— begin —
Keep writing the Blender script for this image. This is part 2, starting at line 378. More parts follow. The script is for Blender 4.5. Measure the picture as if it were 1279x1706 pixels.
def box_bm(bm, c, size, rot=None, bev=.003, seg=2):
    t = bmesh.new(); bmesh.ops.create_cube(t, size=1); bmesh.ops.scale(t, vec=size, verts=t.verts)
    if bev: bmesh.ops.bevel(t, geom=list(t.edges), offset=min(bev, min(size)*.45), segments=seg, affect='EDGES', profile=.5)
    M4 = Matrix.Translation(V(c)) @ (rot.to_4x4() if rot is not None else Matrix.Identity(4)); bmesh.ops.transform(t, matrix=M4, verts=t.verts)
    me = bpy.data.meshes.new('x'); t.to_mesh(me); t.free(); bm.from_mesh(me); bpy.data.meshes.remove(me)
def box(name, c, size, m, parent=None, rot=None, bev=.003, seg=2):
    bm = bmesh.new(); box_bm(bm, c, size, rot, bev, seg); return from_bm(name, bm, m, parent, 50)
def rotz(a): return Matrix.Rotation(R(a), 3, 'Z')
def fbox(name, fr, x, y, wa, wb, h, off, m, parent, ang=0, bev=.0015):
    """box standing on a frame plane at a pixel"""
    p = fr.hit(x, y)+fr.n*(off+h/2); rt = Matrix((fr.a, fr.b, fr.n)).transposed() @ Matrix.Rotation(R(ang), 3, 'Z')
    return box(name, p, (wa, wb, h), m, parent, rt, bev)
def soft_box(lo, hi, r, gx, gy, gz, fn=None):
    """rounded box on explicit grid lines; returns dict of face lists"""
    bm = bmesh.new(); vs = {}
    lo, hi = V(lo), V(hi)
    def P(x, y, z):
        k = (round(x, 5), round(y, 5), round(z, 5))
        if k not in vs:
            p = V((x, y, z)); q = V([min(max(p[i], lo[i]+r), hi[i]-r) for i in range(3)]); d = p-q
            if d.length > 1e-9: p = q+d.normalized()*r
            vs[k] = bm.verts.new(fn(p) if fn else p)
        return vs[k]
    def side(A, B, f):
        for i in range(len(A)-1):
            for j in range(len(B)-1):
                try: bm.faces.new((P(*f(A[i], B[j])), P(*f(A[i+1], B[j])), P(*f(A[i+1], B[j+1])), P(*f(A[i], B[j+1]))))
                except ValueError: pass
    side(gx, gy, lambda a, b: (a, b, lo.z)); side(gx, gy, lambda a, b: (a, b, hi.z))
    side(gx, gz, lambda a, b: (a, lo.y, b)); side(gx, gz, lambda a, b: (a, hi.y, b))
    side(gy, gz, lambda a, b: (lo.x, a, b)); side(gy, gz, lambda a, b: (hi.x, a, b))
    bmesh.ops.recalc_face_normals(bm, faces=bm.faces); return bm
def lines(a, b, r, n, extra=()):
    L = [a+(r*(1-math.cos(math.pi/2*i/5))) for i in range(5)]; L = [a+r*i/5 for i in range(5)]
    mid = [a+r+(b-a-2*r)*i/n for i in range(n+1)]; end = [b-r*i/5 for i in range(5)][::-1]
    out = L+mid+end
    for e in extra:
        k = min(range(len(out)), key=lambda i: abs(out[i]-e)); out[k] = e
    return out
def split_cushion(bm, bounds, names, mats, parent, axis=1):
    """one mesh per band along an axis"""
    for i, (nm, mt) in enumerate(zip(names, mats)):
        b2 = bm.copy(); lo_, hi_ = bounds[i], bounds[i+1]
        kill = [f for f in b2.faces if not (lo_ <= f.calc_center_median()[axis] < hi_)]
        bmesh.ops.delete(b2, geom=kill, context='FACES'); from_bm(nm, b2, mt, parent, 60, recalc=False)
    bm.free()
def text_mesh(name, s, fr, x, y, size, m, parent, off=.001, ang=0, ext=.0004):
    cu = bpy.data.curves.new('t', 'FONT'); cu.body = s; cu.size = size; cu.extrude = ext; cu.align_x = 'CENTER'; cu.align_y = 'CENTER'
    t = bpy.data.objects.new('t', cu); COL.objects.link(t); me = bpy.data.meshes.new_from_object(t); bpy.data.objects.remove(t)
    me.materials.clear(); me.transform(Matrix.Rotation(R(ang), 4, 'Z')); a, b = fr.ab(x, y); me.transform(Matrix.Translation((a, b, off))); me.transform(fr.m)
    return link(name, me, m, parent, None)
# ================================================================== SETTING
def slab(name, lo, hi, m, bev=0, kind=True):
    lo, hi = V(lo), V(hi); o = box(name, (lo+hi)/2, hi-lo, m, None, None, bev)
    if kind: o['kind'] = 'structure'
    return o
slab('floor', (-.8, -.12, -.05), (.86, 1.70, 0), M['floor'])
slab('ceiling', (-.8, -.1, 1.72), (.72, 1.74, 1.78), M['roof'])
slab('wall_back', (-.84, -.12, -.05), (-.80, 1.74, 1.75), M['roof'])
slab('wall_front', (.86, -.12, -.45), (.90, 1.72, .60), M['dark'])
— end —
**Exercise requirements**
Take the lines above and print them exactly.

**Response below**
Keep writing the Blender script for this image. This is part 2, starting at line 378. More parts follow. The script is for Blender 4.5. Measure the picture as if it were 1279x1706 pixels.
def box_bm(bm, c, size, rot=None, bev=.003, seg=2):
    t = bmesh.new(); bmesh.ops.create_cube(t, size=1); bmesh.ops.scale(t, vec=size, verts=t.verts)
    if bev: bmesh.ops.bevel(t, geom=list(t.edges), offset=min(bev, min(size)*.45), segments=seg, affect='EDGES', profile=.5)
    M4 = Matrix.Translation(V(c)) @ (rot.to_4x4() if rot is not None else Matrix.Identity(4)); bmesh.ops.transform(t, matrix=M4, verts=t.verts)
    me = bpy.data.meshes.new('x'); t.to_mesh(me); t.free(); bm.from_mesh(me); bpy.data.meshes.remove(me)
def box(name, c, size, m, parent=None, rot=None, bev=.003, seg=2):
    bm = bmesh.new(); box_bm(bm, c, size, rot, bev, seg); return from_bm(name, bm, m, parent, 50)
def rotz(a): return Matrix.Rotation(R(a), 3, 'Z')
def fbox(name, fr, x, y, wa, wb, h, off, m, parent, ang=0, bev=.0015):
    """box standing on a frame plane at a pixel"""
    p = fr.hit(x, y)+fr.n*(off+h/2); rt = Matrix((fr.a, fr.b, fr.n)).transposed() @ Matrix.Rotation(R(ang), 3, 'Z')
    return box(name, p, (wa, wb, h), m, parent, rt, bev)
def soft_box(lo, hi, r, gx, gy, gz, fn=None):
    """rounded box on explicit grid lines; returns dict of face lists"""
    bm = bmesh.new(); vs = {}
    lo, hi = V(lo), V(hi)
    def P(x, y, z):
        k = (round(x, 5), round(y, 5), round(z, 5))
        if k not in vs:
            p = V((x, y, z)); q = V([min(max(p[i], lo[i]+r), hi[i]-r) for i in range(3)]); d = p-q
            if d.length > 1e-9: p = q+d.normalized()*r
            vs[k] = bm.verts.new(fn(p) if fn else p)
        return vs[k]
    def side(A, B, f):
        for i in range(len(A)-1):
            for j in range(len(B)-1):
                try: bm.faces.new((P(*f(A[i], B[j])), P(*f(A[i+1], B[j])), P(*f(A[i+1], B[j+1])), P(*f(A[i], B[j+1]))))
                except ValueError: pass
    side(gx, gy, lambda a, b: (a, b, lo.z)); side(gx, gy, lambda a, b: (a, b, hi.z))
    side(gx, gz, lambda a, b: (a, lo.y, b)); side(gx, gz, lambda a, b: (a, hi.y, b))
    side(gy, gz, lambda a, b: (lo.x, a, b)); side(gy, gz, lambda a, b: (hi.x, a, b))
    bmesh.ops.recalc_face_normals(bm, faces=bm.faces); return bm
def lines(a, b, r, n, extra=()):
    L = [a+(r*(1-math.cos(math.pi/2*i/5))) for i in range(5)]; L = [a+r*i/5 for i in range(5)]
    mid = [a+r+(b-a-2*r)*i/n for i in range(n+1)]; end = [b-r*i/5 for i in range(5)][::-1]
    out = L+mid+end
    for e in extra:
        k = min(range(len(out)), key=lambda i: abs(out[i]-e)); out[k] = e
    return out
def split_cushion(bm, bounds, names, mats, parent, axis=1):
    """one mesh per band along an axis"""
    for i, (nm, mt) in enumerate(zip(names, mats)):
        b2 = bm.copy(); lo_, hi_ = bounds[i], bounds[i+1]
        kill = [f for f in b2.faces if not (lo_ <= f.calc_center_median()[axis] < hi_)]
        bmesh.ops.delete(b2, geom=kill, context='FACES'); from_bm(nm, b2, mt, parent, 60, recalc=False)
    bm.free()
def text_mesh(name, s, fr, x, y, size, m, parent, off=.001, ang=0, ext=.0004):
    cu = bpy.data.curves.new('t', 'FONT'); cu.body = s; cu.size = size; cu.extrude = ext; cu.align_x = 'CENTER'; cu.align_y = 'CENTER'
    t = bpy.data.objects.new('t', cu); COL.objects.link(t); me = bpy.data.meshes.new_from_object(t); bpy.data.objects.remove(t)
    me.materials.clear(); me.transform(Matrix.Rotation(R(ang), 4, 'Z')); a, b = fr.ab(x, y); me.transform(Matrix.Translation((a, b, off))); me.transform(fr.m)
    return link(name, me, m, parent, None)
# ================================================================== SETTING
def slab(name, lo, hi, m, bev=0, kind=True):
    lo, hi = V(lo), V(hi); o = box(name, (lo+hi)/2, hi-lo, m, None, None, bev)
    if kind: o['kind'] = 'structure'
    return o
slab('floor', (-.8, -.12, -.05), (.86, 1.70, 0), M['floor'])
slab('ceiling', (-.8, -.1, 1.72), (.72, 1.74, 1.78), M['roof'])
slab('wall_back', (-.84, -.12, -.05), (-.80, 1.74, 1.75), M['roof'])
slab('wall_front', (.86, -.12, -.45), (.90, 1.72, .60), M['dark'])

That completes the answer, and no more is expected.